レーサーレプリカの販売手法を真似て、ラリーのスポンサーだったロスマンズ・カラーで発売すれば少しはライダー受けしたかもしれませんが、白一色という地味なスタイルで販売されていました。

ちなみにNXR750は、1988年に「アフリカツイン」の名前で市販化され、現在もアドベンチャータイプの「CRF1100L Africa Twin」として販売されています。

私を林道に連れてかないで!

パワーユニットは生粋のダートバイク「XL125R」の空冷・4サイクル・OHC単気筒・124ccエンジンを流用。街中で使いやすい低速域に重点を置き、レスポンス性に優れた出力特性です。「ダートバイクはキックで始動」が当然の時代にセル・スターターが装備されるなど、タウンユースでの使いやすさも考慮されています。
ただし最高出力は12馬力しかありませんので、思い切りスロットルを回しても時速80㎞が関の山。

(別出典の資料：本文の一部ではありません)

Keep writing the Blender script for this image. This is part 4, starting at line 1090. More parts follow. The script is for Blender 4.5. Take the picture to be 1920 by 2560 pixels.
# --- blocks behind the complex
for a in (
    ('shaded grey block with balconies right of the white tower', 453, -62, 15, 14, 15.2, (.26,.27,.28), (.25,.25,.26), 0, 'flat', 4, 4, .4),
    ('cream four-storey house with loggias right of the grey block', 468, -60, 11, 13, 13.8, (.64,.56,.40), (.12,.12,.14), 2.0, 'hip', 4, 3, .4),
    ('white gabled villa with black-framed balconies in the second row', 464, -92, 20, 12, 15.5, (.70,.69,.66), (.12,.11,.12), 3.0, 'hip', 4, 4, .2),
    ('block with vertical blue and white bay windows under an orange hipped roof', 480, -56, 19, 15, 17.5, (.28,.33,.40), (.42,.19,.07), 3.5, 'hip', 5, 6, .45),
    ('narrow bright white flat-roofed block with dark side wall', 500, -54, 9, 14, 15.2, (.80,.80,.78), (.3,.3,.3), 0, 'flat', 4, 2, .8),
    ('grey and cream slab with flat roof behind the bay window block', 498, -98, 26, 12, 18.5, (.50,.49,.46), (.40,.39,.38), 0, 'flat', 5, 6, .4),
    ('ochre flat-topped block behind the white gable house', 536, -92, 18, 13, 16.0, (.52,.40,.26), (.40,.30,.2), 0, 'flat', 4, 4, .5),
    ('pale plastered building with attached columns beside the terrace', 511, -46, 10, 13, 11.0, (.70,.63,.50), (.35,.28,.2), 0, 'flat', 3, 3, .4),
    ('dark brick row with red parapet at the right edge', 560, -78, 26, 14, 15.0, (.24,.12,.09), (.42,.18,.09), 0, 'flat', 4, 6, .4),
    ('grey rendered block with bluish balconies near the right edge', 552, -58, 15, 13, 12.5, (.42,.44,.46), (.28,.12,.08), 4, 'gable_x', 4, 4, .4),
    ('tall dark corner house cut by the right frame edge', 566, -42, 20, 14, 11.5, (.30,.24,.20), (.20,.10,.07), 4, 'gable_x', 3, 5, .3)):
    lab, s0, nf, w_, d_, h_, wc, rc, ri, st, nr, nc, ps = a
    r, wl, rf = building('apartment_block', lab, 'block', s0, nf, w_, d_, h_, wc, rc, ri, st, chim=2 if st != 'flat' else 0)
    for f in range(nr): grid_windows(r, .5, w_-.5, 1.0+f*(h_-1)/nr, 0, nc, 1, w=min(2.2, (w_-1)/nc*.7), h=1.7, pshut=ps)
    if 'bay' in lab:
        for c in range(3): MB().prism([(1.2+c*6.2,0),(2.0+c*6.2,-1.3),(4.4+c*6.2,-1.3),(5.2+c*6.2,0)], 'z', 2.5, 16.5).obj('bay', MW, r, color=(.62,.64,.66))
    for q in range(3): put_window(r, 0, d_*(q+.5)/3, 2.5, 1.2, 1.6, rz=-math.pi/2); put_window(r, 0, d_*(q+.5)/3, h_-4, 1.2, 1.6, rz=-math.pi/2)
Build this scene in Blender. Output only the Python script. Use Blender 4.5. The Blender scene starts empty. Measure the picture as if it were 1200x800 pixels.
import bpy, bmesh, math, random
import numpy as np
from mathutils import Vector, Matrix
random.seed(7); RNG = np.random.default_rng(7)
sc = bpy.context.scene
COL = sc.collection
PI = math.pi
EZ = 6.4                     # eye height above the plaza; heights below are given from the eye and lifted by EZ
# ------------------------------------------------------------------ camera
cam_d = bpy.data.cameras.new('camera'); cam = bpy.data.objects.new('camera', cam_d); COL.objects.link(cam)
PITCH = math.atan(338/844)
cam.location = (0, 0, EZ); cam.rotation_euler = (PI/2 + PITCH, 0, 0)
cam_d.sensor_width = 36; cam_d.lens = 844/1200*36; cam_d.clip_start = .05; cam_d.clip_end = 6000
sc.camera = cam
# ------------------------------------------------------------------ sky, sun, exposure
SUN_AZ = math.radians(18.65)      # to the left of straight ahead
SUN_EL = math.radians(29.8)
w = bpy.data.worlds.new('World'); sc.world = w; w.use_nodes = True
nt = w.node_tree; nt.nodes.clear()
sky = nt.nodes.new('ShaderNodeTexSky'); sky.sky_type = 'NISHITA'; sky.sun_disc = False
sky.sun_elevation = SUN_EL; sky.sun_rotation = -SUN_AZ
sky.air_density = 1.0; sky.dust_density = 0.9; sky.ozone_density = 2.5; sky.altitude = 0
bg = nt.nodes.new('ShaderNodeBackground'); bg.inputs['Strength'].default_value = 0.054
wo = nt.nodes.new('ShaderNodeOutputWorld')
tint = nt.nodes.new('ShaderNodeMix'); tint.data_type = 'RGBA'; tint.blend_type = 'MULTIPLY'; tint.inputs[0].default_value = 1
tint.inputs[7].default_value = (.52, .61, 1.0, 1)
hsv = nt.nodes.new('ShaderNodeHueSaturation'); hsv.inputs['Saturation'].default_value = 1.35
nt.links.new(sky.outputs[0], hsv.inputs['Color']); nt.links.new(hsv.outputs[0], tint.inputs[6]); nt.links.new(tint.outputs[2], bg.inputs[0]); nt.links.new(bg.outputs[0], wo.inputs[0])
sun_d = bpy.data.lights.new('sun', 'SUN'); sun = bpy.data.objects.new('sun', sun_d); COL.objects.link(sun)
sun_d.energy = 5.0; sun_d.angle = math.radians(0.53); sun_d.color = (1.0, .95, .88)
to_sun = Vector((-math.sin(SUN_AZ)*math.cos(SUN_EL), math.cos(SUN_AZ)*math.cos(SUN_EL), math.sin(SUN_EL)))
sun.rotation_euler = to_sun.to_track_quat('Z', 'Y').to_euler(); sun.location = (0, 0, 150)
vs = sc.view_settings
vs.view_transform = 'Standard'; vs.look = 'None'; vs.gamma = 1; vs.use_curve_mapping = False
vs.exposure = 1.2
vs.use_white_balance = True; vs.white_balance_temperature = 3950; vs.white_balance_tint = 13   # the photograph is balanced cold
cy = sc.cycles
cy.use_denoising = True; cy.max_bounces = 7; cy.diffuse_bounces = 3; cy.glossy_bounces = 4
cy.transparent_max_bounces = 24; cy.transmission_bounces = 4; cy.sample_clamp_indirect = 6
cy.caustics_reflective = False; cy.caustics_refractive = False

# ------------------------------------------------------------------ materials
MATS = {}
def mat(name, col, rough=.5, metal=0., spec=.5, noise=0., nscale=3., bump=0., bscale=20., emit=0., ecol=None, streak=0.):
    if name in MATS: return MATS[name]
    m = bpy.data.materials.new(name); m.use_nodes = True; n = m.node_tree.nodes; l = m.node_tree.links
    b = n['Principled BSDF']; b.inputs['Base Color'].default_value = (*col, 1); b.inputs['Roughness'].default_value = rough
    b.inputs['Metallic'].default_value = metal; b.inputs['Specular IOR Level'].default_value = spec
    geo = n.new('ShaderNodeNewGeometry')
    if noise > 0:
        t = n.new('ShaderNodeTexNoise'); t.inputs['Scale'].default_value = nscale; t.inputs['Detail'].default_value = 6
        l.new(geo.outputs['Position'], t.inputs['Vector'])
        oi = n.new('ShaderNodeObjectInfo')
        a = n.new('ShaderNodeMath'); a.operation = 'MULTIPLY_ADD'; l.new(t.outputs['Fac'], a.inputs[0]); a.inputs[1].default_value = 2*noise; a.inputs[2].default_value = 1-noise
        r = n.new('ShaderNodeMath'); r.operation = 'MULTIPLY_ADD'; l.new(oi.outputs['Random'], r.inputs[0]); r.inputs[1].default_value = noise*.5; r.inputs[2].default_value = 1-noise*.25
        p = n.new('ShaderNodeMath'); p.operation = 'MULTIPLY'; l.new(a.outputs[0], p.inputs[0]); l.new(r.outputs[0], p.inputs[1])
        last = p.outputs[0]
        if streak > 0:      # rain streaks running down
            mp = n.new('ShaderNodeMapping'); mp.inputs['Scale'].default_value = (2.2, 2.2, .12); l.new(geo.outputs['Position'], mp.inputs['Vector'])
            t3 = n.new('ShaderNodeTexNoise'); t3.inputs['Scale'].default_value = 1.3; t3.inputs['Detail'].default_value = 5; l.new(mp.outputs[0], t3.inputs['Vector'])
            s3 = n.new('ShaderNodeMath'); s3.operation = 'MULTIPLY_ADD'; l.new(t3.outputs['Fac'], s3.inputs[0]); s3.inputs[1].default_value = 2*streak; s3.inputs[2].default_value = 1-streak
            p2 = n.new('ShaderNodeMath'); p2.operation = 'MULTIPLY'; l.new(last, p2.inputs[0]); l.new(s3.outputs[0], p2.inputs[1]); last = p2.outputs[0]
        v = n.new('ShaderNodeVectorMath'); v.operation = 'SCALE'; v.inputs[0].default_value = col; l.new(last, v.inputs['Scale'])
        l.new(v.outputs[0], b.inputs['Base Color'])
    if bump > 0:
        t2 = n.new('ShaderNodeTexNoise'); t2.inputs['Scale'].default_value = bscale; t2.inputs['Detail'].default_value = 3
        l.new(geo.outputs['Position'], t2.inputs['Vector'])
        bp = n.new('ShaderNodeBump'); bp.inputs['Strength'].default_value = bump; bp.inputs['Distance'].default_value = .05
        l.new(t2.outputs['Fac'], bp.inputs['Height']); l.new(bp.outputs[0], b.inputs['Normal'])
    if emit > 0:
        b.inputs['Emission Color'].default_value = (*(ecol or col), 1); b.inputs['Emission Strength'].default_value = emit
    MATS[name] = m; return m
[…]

大地震のような振動もきつく、ゆっくり走ることしかできません。

「ロードはダメダメでもダートは行けるんじゃね?」と期待して林道に乗り込むと、たちまち後悔することに。街乗りに寄せたサスペションのセッティングのため、深い砂利のコントロールが難しい。フロントフェンダーが低く、泥道を走ればタイヤとの隙間に詰まります。残念ながら「ダートバイクの真似をしたオンロードバイク」と割り切るしかなさそうです。

絶対に人と被ることがない希少性がウリ

なぜ不人気の小型バイク市場に、ホンダがNX125をぶち込んできたのかわかりませんが、1993年に国内販売を終了した後も輸出仕様が1999年まで継続生産されたことを考えると、もともと海外市場を主軸にしていたモデルだったのかもしれませんね。

中古市場ではほとんど見ることがありませんが、ごく稀に入荷することがあるようです。パーツの入手が困難なため修理に手こずりそうですが、「他人と被るのは嫌だ」という人は購入を検討してみてはいかがでしょうか。